### INSTRUCTIONS FOR THE TASK
Without the pictures, return all of the material exactly as written.

### GIVEN DATA
.....
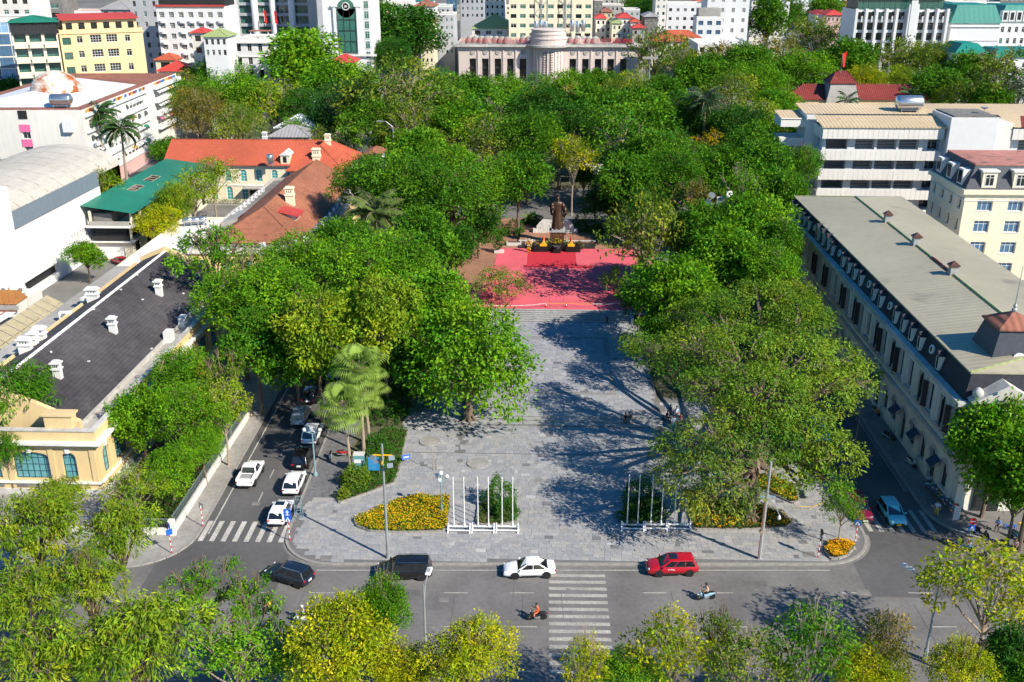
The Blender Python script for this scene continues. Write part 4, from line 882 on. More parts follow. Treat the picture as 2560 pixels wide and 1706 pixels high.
for s in (-1,1): MB().box(WX+s*4.2-.5,WX+s*4.2+.5,-.7,-.004,zb-1,ztop-2.6).build('pilaster','white_wall',b); MB().box(WX+s*4.2-1.2,WX+s*4.2+1.2,-.9,-.004,ztop-2.6,ztop-2.0).build('capital','trim_white',b)
for j in range(12):
    z = AT(900,22+25*(j-3),376).z
    for x, ww in ((L-1.6,1.7),(-.6,1.6)): link('window', win_mesh('g' if x > 3 else 'd', ww, 2.6, .12), b, (x,-.13,z), 0)
MB().box(-1.6,.4,-.12,10,0,h).build('bay','grey_wall',b); MB().box(-2.5,L+1.5,-.9,-.36,zb-1.2,zb-.5).build('cornice','trim_white',b)
b, L, h = far('podium_building','white podium building with roof garden and arched windows below the civic tower','building',582,742,104,352,22,'white_wall',6,0,nz=4,fh=4.4,kind='d',ww=.4,wh=.6,side=5)
band(b,0,L,0,22,h-.6,h-.05,.8,'trim_white'); band(b,0,L,0,22,h-5.2,h-4.9,.3,'trim_white','string_course')
for k in range(5): MB().box(L*k/5+.2,L*k/5+L/5-.6,-.05,.2,h+.82,h+1.4).build('balustrade','trim_white',b)
pg = MB().box(5,12,3,7,h+3.0,h+3.3).build('pergola','roof_rust',b)
for x in (5.3,11.4): MB().box(x,x+.3,3.3,3.6,h,h+3).build('post','trim_white',pg)
hip = far('red_pavilion','small pavilion with a bright red pyramid roof under the tower wing','pavilion',826,884,156,318,9,'cream_wall',2,0,'hip:roof_red',kind='d',nz=1)
# upper middle roofs
rr = random.Random(21)
FAR = [('pale house with red mansard roof left of the white side street',918,965,22,520,'pink_wall','hip:roof_pinkish'),('cream house with arched dormers right of the tower wing',975,1020,38,470,'cream_wall','concrete'),
 ('tall white house with a grid of small windows',1035,1085,16,500,'white_wall','hip:roof_rust'),('pale blue house with balconies near the tall white house',1015,1052,46,455,'blue_wall','concrete'),
 ('orange and cream low house among far roofs',1050,1082,56,450,'cream_wall','hip:roof_orange'),('blue-grey block with green sheet roof',1078,1125,18,520,'grey_wall','roof_teal'),
 ('narrow glass-fronted tower with orange top',1116,1142,-2,560,'glass_blue','roof_orange'),('grey block with rows of square windows',1150,1210,-40,560,'grey_wall','concrete'),
 ('pale slab block beside the cream tower',1212,1262,-30,520,'white_worn','concrete'),('rooftop-tank house left of the bank',1085,1135,38,470,'grey_wall','concrete'),
 ('long flat white roof house at the top edge',955,1030,5,600,'white_worn','roof_white_metal'),('green sheet roofed house at the top edge',1030,1080,2,620,'white_wall','hip:roof_teal'),
 ('dark glass narrow house right of the cream tower',1486,1506,2,520,'concrete_dark','concrete'),('red sheet roofed house behind the bank corner',1490,1515,46,490,'white_worn','hip:roof_red'),
 ('white house with small red gable right of the bank',1545,1580,45,470,'white_wall','hip:roof_red'),('white house with orange gable right of the bank',1578,1600,55,462,'white_wall','hip:roof_orange'),
 ('little house with yellow roof right of the bank',1530,1555,58,466,'cream_wall','hip:roof_olive'),('red roofed shed right of the bank',1582,1612,70,455,'concrete','hip:roof_red'),
 ('grey gabled hut above the big pale tree',1612,1645,42,470,'concrete_dark','hip:roof_grey_metal'),('brown house crowd edge at the top right of the cream tower',1505,1560,14,620,'concrete','roof_rust'),
 ('cream narrow house at the top edge',1545,1590,4,680,'cream_wall','concrete'),('pale tall house at the top edge beside trees',1640,1668,-10,560,'white_worn','concrete'),
 ('small ochre house left of the white twin blocks',1500,1530,30,560,'yellow_wall','hip:roof_rust'),('grey shop house left of the white twin blocks',1560,1600,26,540,'grey_wall','concrete'),
 ('low maroon roofed row among right trees',2040,2100,12,640,'cream_wall','hip:roof_maroon'),('long maroon roofed house among right trees',2095,2145,18,600,'cream_wall','hip:roof_maroon'),
 ('white house peeking between right trees',2042,2075,36,520,'white_wall','hip:roof_red'),('brick red low roof between right trees',2068,2110,38,500,'pink_wall','hip:roof_red'),
 ('glass-gabled white block at the top right',1930,1975,8,560,'white_wall','concrete'),('pale far house with grey roof above right trees',1880,1925,0,640,'white_worn','hip:roof_grey_metal'),
 ('dark far block at the top right corner',2505,2590,-25,640,'concrete_dark','concrete'),('white plant-room roof behind the green mansard hotel',2380,2500,8,560,'white_worn','concrete'),
 ('far cream block above the maroon roofs',2075,2140,-6,760,'cream_wall','concrete'),('far white block at the top edge among right trees',1985,2040,-4,800,'white_wall','hip:roof_red'),
 ('dark brick house behind the white hotel',420,480,-8,420,'concrete_dark','concrete'),('rooftop pergola house behind the white hotel',480,560,-4,430,'concrete_dark','concrete')]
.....
### SOLUTION TO THIS TASK
The Blender Python script for this scene continues. Write part 4, from line 882 on. More parts follow. Treat the picture as 2560 pixels wide and 1706 pixels high.
for s in (-1,1): MB().box(WX+s*4.2-.5,WX+s*4.2+.5,-.7,-.004,zb-1,ztop-2.6).build('pilaster','white_wall',b); MB().box(WX+s*4.2-1.2,WX+s*4.2+1.2,-.9,-.004,ztop-2.6,ztop-2.0).build('capital','trim_white',b)
for j in range(12):
    z = AT(900,22+25*(j-3),376).z
    for x, ww in ((L-1.6,1.7),(-.6,1.6)): link('window', win_mesh('g' if x > 3 else 'd', ww, 2.6, .12), b, (x,-.13,z), 0)
MB().box(-1.6,.4,-.12,10,0,h).build('bay','grey_wall',b); MB().box(-2.5,L+1.5,-.9,-.36,zb-1.2,zb-.5).build('cornice','trim_white',b)
b, L, h = far('podium_building','white podium building with roof garden and arched windows below the civic tower','building',582,742,104,352,22,'white_wall',6,0,nz=4,fh=4.4,kind='d',ww=.4,wh=.6,side=5)
band(b,0,L,0,22,h-.6,h-.05,.8,'trim_white'); band(b,0,L,0,22,h-5.2,h-4.9,.3,'trim_white','string_course')
for k in range(5): MB().box(L*k/5+.2,L*k/5+L/5-.6,-.05,.2,h+.82,h+1.4).build('balustrade','trim_white',b)
pg = MB().box(5,12,3,7,h+3.0,h+3.3).build('pergola','roof_rust',b)
for x in (5.3,11.4): MB().box(x,x+.3,3.3,3.6,h,h+3).build('post','trim_white',pg)
hip = far('red_pavilion','small pavilion with a bright red pyramid roof under the tower wing','pavilion',826,884,156,318,9,'cream_wall',2,0,'hip:roof_red',kind='d',nz=1)
# upper middle roofs
rr = random.Random(21)
FAR = [('pale house with red mansard roof left of the white side street',918,965,22,520,'pink_wall','hip:roof_pinkish'),('cream house with arched dormers right of the tower wing',975,1020,38,470,'cream_wall','concrete'),
 ('tall white house with a grid of small windows',1035,1085,16,500,'white_wall','hip:roof_rust'),('pale blue house with balconies near the tall white house',1015,1052,46,455,'blue_wall','concrete'),
 ('orange and cream low house among far roofs',1050,1082,56,450,'cream_wall','hip:roof_orange'),('blue-grey block with green sheet roof',1078,1125,18,520,'grey_wall','roof_teal'),
 ('narrow glass-fronted tower with orange top',1116,1142,-2,560,'glass_blue','roof_orange'),('grey block with rows of square windows',1150,1210,-40,560,'grey_wall','concrete'),
 ('pale slab block beside the cream tower',1212,1262,-30,520,'white_worn','concrete'),('rooftop-tank house left of the bank',1085,1135,38,470,'grey_wall','concrete'),
 ('long flat white roof house at the top edge',955,1030,5,600,'white_worn','roof_white_metal'),('green sheet roofed house at the top edge',1030,1080,2,620,'white_wall','hip:roof_teal'),
 ('dark glass narrow house right of the cream tower',1486,1506,2,520,'concrete_dark','concrete'),('red sheet roofed house behind the bank corner',1490,1515,46,490,'white_worn','hip:roof_red'),
 ('white house with small red gable right of the bank',1545,1580,45,470,'white_wall','hip:roof_red'),('white house with orange gable right of the bank',1578,1600,55,462,'white_wall','hip:roof_orange'),
 ('little house with yellow roof right of the bank',1530,1555,58,466,'cream_wall','hip:roof_olive'),('red roofed shed right of the bank',1582,1612,70,455,'concrete','hip:roof_red'),
 ('grey gabled hut above the big pale tree',1612,1645,42,470,'concrete_dark','hip:roof_grey_metal'),('brown house crowd edge at the top right of the cream tower',1505,1560,14,620,'concrete','roof_rust'),
 ('cream narrow house at the top edge',1545,1590,4,680,'cream_wall','concrete'),('pale tall house at the top edge beside trees',1640,1668,-10,560,'white_worn','concrete'),
 ('small ochre house left of the white twin blocks',1500,1530,30,560,'yellow_wall','hip:roof_rust'),('grey shop house left of the white twin blocks',1560,1600,26,540,'grey_wall','concrete'),
 ('low maroon roofed row among right trees',2040,2100,12,640,'cream_wall','hip:roof_maroon'),('long maroon roofed house among right trees',2095,2145,18,600,'cream_wall','hip:roof_maroon'),
 ('white house peeking between right trees',2042,2075,36,520,'white_wall','hip:roof_red'),('brick red low roof between right trees',2068,2110,38,500,'pink_wall','hip:roof_red'),
 ('glass-gabled white block at the top right',1930,1975,8,560,'white_wall','concrete'),('pale far house with grey roof above right trees',1880,1925,0,640,'white_worn','hip:roof_grey_metal'),
 ('dark far block at the top right corner',2505,2590,-25,640,'concrete_dark','concrete'),('white plant-room roof behind the green mansard hotel',2380,2500,8,560,'white_worn','concrete'),
 ('far cream block above the maroon roofs',2075,2140,-6,760,'cream_wall','concrete'),('far white block at the top edge among right trees',1985,2040,-4,800,'white_wall','hip:roof_red'),
 ('dark brick house behind the white hotel',420,480,-8,420,'concrete_dark','concrete'),('rooftop pergola house behind the white hotel',480,560,-4,430,'concrete_dark','concrete')]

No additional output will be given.